As Roosevelt famously said in 1911, “The Panama Canal wouldn’t have been started if I hadn’t taken hold of it … I took the Isthmus, started the canal, and then left Congress not to debate the canal, but to debate me.”

On Jan. 16, 1905, Momotombo erupted again, following a series of earthquakes in the vicinity. In our own time, “seismic swarms” of hundreds of daily small earthquakes have been occurring near the volcano since fall 2013.

Meanwhile, Nicaragua plans to begin construction of the Nicaragua Interoceanic Grand Canal this December, for completion in six years. It will connect the Caribbean Sea with the Pacific Ocean. No volcanoes are mentioned in the enthusiastic publicity about the venture.
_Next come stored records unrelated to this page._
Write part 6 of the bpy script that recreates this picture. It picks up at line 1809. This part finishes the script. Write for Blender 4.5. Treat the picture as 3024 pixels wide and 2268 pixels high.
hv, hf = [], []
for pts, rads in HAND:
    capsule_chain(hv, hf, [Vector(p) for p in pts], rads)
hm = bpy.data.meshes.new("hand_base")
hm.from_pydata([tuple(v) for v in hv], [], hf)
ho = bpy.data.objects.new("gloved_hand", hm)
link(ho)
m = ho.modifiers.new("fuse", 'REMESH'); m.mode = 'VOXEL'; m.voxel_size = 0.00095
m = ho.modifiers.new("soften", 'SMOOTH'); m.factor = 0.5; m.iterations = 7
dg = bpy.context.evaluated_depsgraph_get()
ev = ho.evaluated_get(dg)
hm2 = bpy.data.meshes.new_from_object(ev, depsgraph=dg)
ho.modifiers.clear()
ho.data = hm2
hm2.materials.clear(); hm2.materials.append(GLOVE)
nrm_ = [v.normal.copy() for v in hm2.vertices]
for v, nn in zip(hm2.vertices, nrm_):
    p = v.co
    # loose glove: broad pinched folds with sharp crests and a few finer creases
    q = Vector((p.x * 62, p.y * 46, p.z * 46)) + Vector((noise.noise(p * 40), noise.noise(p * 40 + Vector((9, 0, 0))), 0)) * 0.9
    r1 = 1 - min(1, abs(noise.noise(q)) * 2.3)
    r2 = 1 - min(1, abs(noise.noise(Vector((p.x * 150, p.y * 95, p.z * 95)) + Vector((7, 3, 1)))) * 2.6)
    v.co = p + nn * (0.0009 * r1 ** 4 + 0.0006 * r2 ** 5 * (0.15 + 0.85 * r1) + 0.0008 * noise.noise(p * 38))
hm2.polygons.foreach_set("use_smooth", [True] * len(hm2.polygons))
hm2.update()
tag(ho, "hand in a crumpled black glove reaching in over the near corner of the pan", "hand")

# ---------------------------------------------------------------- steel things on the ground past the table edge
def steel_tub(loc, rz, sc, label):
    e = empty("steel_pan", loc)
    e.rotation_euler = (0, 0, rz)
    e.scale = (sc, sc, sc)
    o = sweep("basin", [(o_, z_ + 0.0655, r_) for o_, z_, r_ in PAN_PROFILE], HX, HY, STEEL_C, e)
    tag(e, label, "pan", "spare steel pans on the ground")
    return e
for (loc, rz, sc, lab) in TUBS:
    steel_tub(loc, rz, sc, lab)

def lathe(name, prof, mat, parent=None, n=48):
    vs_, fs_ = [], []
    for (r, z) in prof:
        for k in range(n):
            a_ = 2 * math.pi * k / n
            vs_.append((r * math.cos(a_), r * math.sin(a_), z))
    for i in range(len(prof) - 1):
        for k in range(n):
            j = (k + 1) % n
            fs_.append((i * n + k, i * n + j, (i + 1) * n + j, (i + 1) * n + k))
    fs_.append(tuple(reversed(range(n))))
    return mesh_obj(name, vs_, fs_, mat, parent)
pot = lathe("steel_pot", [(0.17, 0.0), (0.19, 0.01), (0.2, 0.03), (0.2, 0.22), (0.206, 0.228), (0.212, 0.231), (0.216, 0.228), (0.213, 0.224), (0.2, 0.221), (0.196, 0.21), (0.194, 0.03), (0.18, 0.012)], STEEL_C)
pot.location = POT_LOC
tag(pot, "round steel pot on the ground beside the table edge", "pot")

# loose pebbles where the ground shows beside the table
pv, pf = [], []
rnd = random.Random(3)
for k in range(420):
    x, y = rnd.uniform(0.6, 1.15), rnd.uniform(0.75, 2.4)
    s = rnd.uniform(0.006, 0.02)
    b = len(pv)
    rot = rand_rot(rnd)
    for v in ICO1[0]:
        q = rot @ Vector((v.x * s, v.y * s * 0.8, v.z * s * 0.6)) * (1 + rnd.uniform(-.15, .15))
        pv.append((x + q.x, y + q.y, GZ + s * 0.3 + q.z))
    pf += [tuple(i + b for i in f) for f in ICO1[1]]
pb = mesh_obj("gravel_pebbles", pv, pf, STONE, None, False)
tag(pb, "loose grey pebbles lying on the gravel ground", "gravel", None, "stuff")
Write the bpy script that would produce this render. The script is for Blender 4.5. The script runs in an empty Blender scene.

The 1900 Momotombo stamps may have played a relatively minor role in the Panama Canal, but they still figure in a classic tale in our hobby. The stamps would make an especially good conversational point this year, with the canal centennial, so be sure to have some examples in your collection.

The 2014 Scott Classic Specialized Catalogue of Stamps and Covers, 1840-1940, prices a mint example of the 1c plum stamp (Scott 121) at half a dollar, and the full 1900 set of 13 at $82.75. An attractive set of used stamps should cost considerably less.